Fons Adriaensen wrote:

On Mon, Jan 19, 2004 at 02:56:52AM +0100, Fons Adriaensen wrote:


The point is IMHO that JACK is great for making audio connections between
independent Linux processes  - that what it's designed for, and what it does
extremely well (BTW congrats to Paul and the whole JACK team for the Open
Source Award). But using JACK for internal connections is pure overkill,
and I'm not even sure it will work as you expect.


Sorry to follow upp on my own ramblings, but I'm getting more and more convinced that using JACK for internal connections in a modular synth will
not work as expected.


For example, take the patch

JACK -> A -> JACK -> B -> JACK

where A and B are two processing modules.

If A and B are inside the same JACK client, what will happen ?
Will jack use a single buffer for A-out and B-in (this is what you'd
expect in a modular synth), or will it copy the previous A-out to B-in
before calling your process callback, thereby introducing one cycle
delay ?


If A and B are modules *inside the same JACK client* (rather than, for
instance, two JACK clients instantiated by the same application) then
the situation is something like this:

       +---------------+
       |   +-------+   |
JACK ------>|-> A ->|---+
       |   |       |
       +-->|-> B ->|----------> JACK
           +-------+

Note that the client contains connectivity that is invisible to JACK: As far as
JACK can tell the client is a black box with 2 inputs and 2 outputs, requiring
a single process callback (which is all that a client is going to get in any case).

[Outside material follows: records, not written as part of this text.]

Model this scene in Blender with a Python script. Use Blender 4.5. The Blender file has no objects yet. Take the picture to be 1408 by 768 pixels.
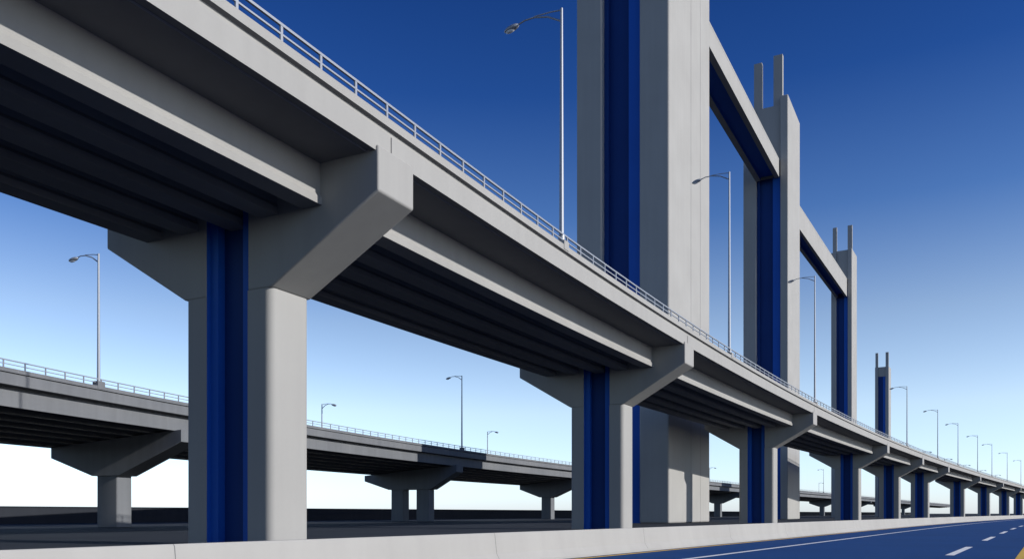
import bpy, bmesh, math, random
from mathutils import Vector, Matrix
random.seed(3)
scene = bpy.context.scene
EYE = 1.7
# ------------------------------------------------------------ materials
def new_mat(name):
    m = bpy.data.materials.new(name); m.use_nodes = True
    nt = m.node_tree; b = nt.nodes["Principled BSDF"]
    return m, nt, b
def concrete(name, c1, c2, rough=0.8, streak=0.045, bump=0.03, fine=0.008, spec=0.2):
    m, nt, b = new_mat(name); N = nt.nodes; L = nt.links
    tc = N.new("ShaderNodeTexCoord")
    n1 = N.new("ShaderNodeTexNoise"); n1.inputs["Scale"].default_value = 0.13; n1.inputs["Detail"].default_value = 4
    L.new(tc.outputs["Object"], n1.inputs["Vector"])
    mp = N.new("ShaderNodeMapping"); mp.inputs["Scale"].default_value = (1.1, 1.1, 0.06)
    L.new(tc.outputs["Object"], mp.inputs["Vector"])
    n2 = N.new("ShaderNodeTexNoise"); n2.inputs["Scale"].default_value = 1.0; n2.inputs["Detail"].default_value = 3
    L.new(mp.outputs[0], n2.inputs["Vector"])
    n3 = N.new("ShaderNodeTexNoise"); n3.inputs["Scale"].default_value = 5.0; n3.inputs["Detail"].default_value = 3
    L.new(tc.outputs["Object"], n3.inputs["Vector"])
    cr = N.new("ShaderNodeValToRGB")
    cr.color_ramp.elements[0].position = 0.3; cr.color_ramp.elements[0].color = (*c1, 1)
    cr.color_ramp.elements[1].position = 0.7; cr.color_ramp.elements[1].color = (*c2, 1)
    L.new(n1.outputs["Fac"], cr.inputs["Fac"])
    mr = N.new("ShaderNodeMapRange"); mr.inputs[1].default_value = 0.35; mr.inputs[2].default_value = 0.65
    mr.inputs[3].default_value = 1 - streak; mr.inputs[4].default_value = 1.0
    L.new(n2.outputs["Fac"], mr.inputs[0])
    mr2 = N.new("ShaderNodeMapRange"); mr2.inputs[1].default_value = 0.3; mr2.inputs[2].default_value = 0.7
    mr2.inputs[3].default_value = 1 - fine; mr2.inputs[4].default_value = 1 + fine
    L.new(n3.outputs["Fac"], mr2.inputs[0])
    mu = N.new("ShaderNodeMath"); mu.operation = 'MULTIPLY'
    L.new(mr.outputs[0], mu.inputs[0]); L.new(mr2.outputs[0], mu.inputs[1])
    vm = N.new("ShaderNodeVectorMath"); vm.operation = 'SCALE'
    L.new(cr.outputs["Color"], vm.inputs[0]); L.new(mu.outputs[0], vm.inputs["Scale"])
    L.new(vm.outputs[0], b.inputs["Base Color"])
    b.inputs["Roughness"].default_value = rough
    b.inputs["Specular IOR Level"].default_value = spec
    bp = N.new("ShaderNodeBump"); bp.inputs["Strength"].default_value = bump; bp.inputs["Distance"].default_value = 0.03
    L.new(n3.outputs["Fac"], bp.inputs["Height"]); L.new(bp.outputs[0], b.inputs["Normal"])
    return m
M_con = concrete("concrete_light", (0.315, 0.31, 0.296), (0.34, 0.336, 0.32))
M_con2 = concrete("concrete_girder", (0.30, 0.296, 0.285), (0.33, 0.326, 0.314))
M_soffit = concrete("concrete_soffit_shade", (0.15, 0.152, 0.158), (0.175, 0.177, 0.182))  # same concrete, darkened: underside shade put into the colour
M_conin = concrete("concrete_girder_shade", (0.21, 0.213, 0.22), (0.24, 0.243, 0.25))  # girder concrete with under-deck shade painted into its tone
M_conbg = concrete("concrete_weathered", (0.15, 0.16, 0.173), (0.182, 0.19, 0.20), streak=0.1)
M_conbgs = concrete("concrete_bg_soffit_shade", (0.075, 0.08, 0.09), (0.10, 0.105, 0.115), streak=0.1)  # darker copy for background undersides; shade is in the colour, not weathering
M_tower = concrete("concrete_tower", (0.325, 0.321, 0.306), (0.355, 0.351, 0.336), streak=0.035)
M_barrier = concrete("concrete_barrier", (0.34, 0.332, 0.31), (0.375, 0.367, 0.343), streak=0.05, bump=.08)
M_blue = concrete("blue_paint", (0.0045, 0.034, 0.165), (0.0052, 0.039, 0.185), rough=0.6, bump=0.01)
M_blue2 = concrete("blue_paint_trim", (0.010, 0.09, 0.42), (0.012, 0.10, 0.46), rough=0.55, bump=0.01)
M_groove = concrete("joint_dark", (0.13, 0.13, 0.13), (0.16, 0.16, 0.16))
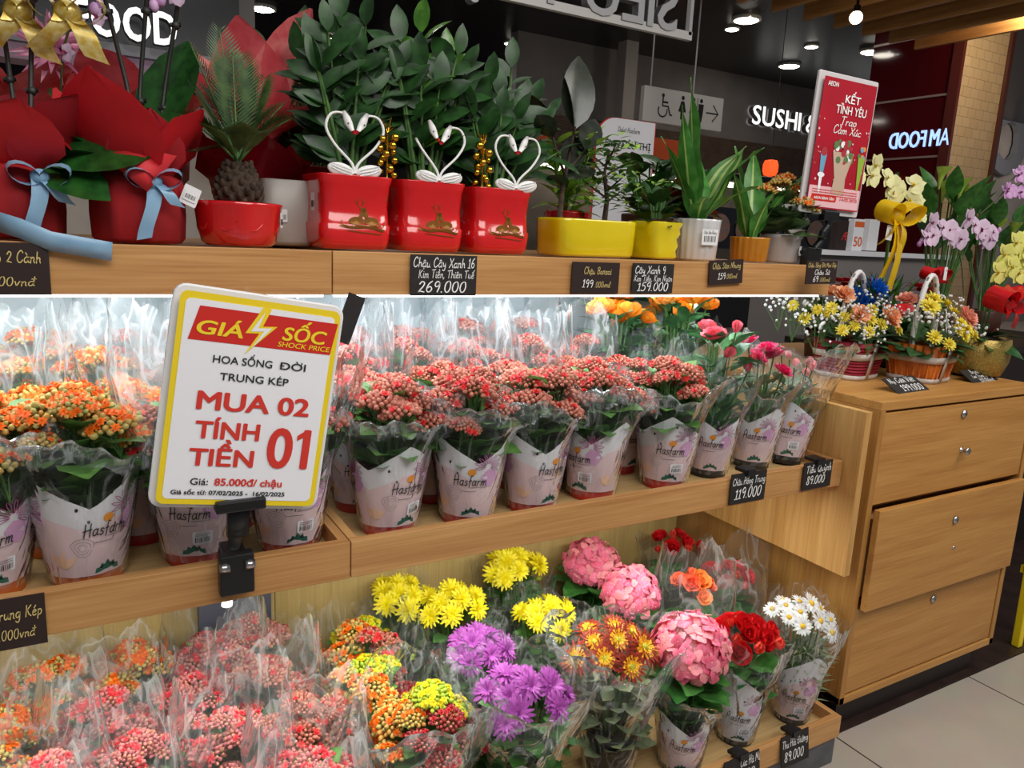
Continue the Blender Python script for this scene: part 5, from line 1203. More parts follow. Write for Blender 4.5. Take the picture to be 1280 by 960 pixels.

Will a delay be introduced? Not so long as the client processes A before B
in its callback. But *neither JACK nor the client* posesses the information
to determine that this is the correct order!

Worse:

JACK -> A -> JACK -> C -> JACK -> B -> JACK

Where C is in a separate client.

Now...
+-------+
| | +---|<- C <-|<--+
| | | | | +-------+ |
| |
| +-------+ |
JACK ------>|-> A ->|---+
| | |
+-->|-> B ->|----------> JACK
+-------+


Oh dear... C needs to be called between A and B, but even if JACK and the
two clients know that A->C->B is the correct order (which none of them do)
it can't be achieved because A and B must be processed in a single callback.